■ **Information given**
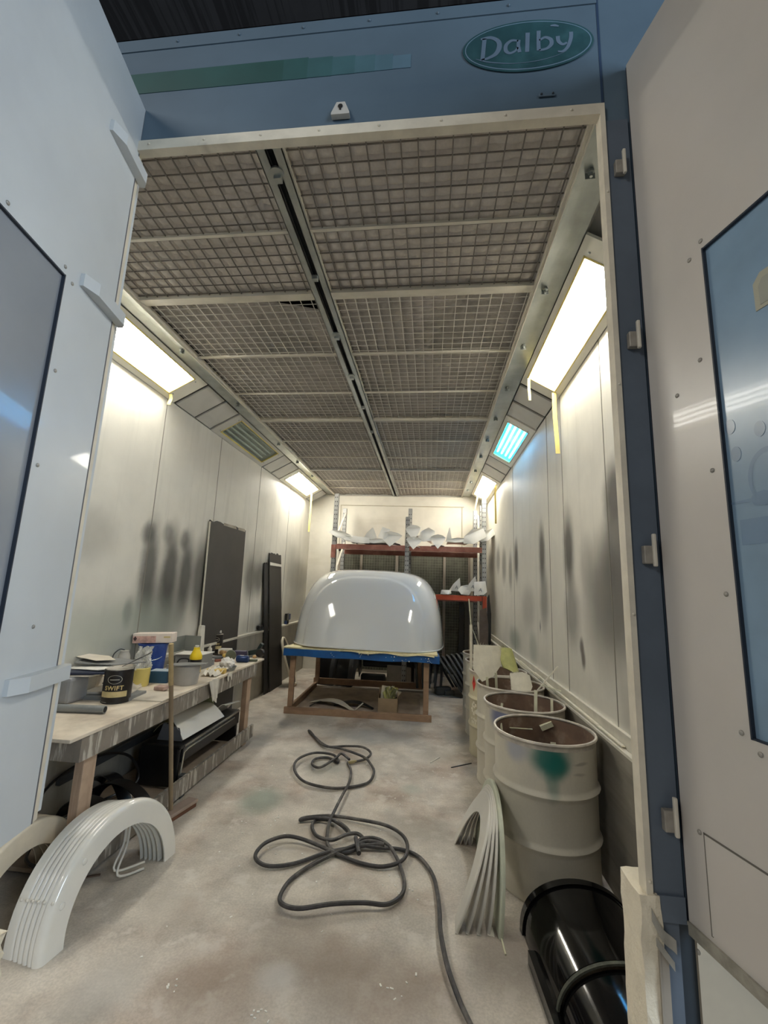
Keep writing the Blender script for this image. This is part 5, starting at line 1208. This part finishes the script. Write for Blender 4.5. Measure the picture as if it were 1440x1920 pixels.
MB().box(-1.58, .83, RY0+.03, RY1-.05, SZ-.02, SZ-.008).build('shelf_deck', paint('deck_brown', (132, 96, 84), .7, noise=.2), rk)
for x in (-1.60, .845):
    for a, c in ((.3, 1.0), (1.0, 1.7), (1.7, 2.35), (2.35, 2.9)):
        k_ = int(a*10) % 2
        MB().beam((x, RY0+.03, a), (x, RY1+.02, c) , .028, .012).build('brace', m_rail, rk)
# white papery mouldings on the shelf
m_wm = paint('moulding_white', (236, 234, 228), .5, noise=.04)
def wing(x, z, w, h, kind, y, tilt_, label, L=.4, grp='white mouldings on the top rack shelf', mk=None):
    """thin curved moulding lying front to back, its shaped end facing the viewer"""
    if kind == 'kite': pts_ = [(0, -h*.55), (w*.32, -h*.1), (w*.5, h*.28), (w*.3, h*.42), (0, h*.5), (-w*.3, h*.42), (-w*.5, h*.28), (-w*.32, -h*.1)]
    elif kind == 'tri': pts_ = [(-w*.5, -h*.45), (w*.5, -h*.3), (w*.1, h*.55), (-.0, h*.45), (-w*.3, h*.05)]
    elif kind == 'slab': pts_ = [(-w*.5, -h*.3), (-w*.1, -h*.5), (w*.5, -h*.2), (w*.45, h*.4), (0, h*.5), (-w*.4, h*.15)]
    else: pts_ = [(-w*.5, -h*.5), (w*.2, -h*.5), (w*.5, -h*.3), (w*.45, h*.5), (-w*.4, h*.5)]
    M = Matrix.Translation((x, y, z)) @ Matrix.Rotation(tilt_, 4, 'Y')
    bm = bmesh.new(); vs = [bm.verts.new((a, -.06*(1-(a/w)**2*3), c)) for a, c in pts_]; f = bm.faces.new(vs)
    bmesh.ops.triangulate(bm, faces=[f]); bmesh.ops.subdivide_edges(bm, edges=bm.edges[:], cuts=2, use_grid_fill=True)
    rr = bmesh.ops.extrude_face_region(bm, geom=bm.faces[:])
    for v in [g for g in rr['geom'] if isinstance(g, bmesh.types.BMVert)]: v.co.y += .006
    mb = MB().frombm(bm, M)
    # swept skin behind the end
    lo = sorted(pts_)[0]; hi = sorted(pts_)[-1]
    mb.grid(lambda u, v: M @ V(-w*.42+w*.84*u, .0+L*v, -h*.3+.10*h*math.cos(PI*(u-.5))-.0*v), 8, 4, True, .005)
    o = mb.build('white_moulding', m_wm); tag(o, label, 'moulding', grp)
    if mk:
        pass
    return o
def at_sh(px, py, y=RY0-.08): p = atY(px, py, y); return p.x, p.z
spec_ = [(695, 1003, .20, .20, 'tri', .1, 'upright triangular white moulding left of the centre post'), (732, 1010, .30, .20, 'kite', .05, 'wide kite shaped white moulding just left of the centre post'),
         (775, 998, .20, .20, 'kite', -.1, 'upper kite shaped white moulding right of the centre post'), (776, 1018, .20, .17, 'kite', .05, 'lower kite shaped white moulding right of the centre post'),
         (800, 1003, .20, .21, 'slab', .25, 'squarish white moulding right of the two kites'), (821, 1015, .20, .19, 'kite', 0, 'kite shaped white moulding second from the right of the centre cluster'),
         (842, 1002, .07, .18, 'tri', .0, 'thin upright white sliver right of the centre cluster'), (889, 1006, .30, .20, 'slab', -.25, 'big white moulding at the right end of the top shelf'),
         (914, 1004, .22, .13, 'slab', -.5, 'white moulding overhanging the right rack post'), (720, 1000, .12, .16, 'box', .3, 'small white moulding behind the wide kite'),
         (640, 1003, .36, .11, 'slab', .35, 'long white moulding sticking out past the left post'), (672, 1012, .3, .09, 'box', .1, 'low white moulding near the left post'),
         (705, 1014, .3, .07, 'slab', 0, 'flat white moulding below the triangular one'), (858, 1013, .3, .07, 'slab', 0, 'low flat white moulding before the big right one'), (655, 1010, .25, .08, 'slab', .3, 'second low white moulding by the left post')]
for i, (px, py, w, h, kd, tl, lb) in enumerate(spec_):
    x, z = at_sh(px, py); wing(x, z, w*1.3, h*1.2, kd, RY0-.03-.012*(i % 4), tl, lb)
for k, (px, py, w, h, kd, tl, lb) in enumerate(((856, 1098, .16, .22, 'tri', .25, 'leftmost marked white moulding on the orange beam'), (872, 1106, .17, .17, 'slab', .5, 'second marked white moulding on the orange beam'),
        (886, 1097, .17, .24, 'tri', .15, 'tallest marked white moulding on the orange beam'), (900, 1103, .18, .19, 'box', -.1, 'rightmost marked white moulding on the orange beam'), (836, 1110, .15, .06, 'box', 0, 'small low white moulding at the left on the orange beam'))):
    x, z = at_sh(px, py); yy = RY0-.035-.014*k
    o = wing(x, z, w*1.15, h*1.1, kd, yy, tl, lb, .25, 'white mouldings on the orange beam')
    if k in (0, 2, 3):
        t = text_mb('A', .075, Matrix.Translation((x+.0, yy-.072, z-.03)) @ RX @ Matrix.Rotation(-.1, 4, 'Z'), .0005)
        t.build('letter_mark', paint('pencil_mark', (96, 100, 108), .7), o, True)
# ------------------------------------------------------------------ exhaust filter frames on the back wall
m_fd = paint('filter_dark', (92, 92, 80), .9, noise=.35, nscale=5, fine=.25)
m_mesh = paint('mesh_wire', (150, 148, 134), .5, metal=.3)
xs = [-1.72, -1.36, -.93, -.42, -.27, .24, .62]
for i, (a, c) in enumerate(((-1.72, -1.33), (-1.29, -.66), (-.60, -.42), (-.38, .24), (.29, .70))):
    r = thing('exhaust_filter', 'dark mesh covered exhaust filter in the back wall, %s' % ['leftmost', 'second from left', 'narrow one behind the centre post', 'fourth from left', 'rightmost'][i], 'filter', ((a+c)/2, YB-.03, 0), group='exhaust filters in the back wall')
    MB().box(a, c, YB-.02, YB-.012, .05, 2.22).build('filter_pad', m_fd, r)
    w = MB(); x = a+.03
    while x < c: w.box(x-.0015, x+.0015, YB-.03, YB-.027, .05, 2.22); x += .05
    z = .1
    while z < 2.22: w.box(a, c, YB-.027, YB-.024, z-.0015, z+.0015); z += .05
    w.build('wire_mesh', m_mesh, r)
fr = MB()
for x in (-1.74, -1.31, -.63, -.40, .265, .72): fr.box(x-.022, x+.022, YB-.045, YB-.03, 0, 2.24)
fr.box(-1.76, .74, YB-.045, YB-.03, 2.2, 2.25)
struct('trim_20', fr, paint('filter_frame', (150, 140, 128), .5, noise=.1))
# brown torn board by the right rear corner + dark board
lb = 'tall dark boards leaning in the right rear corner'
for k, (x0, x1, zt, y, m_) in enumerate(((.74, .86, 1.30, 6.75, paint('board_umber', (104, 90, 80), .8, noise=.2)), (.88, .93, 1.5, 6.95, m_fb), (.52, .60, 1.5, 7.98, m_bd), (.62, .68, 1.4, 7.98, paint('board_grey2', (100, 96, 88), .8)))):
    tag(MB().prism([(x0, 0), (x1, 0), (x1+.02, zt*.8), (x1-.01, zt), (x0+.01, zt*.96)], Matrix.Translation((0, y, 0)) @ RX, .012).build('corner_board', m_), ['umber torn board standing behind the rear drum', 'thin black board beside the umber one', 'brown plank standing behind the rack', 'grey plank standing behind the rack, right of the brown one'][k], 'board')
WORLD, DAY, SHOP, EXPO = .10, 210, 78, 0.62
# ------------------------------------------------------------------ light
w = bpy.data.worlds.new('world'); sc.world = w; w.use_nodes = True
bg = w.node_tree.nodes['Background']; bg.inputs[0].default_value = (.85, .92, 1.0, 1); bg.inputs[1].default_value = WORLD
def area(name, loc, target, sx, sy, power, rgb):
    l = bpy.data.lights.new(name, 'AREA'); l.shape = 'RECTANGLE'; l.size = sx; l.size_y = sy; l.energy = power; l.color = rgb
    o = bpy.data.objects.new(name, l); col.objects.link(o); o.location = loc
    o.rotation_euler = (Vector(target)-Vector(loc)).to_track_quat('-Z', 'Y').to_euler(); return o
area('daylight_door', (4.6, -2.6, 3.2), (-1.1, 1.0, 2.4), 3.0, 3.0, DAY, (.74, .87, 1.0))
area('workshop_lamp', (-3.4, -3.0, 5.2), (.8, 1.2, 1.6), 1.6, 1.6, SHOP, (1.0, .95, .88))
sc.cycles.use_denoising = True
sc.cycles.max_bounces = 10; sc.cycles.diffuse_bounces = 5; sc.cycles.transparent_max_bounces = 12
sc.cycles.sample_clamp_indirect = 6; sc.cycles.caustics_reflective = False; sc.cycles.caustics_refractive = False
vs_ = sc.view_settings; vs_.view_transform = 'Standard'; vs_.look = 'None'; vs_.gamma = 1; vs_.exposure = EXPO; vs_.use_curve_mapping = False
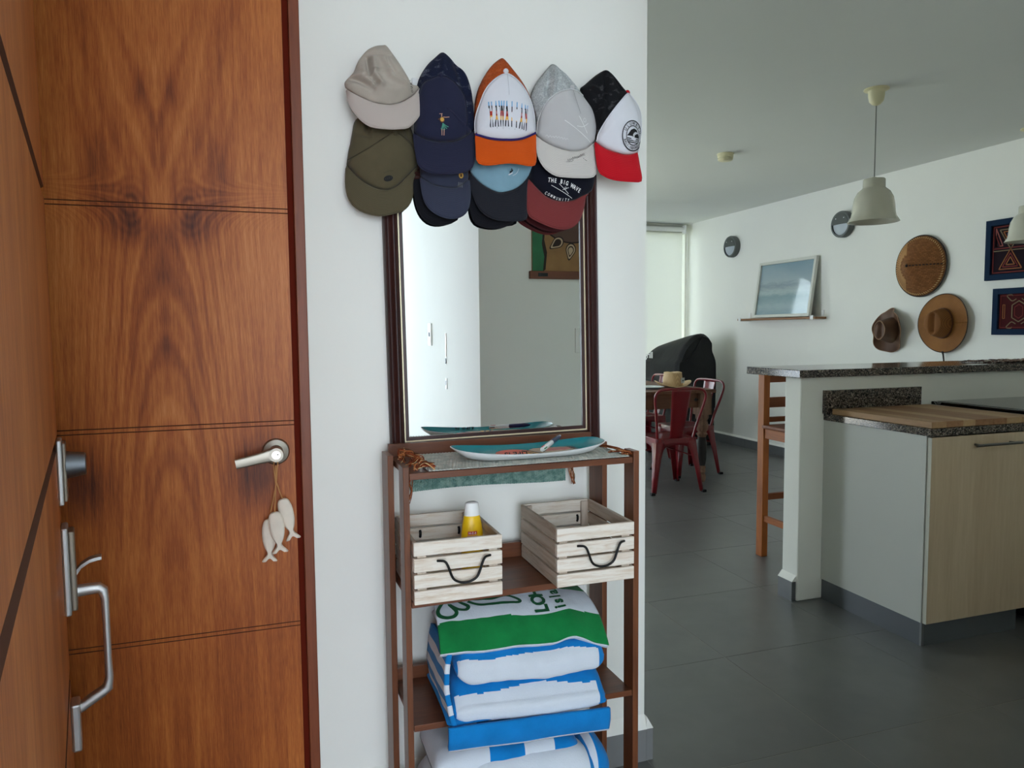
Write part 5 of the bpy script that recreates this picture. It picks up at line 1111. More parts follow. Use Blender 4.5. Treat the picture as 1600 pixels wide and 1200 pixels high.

■ **Aim of the task**
Check each line of the data above for the word "picture" and say how many lines contain it, giving nothing besides the number.

■ **Output below**
2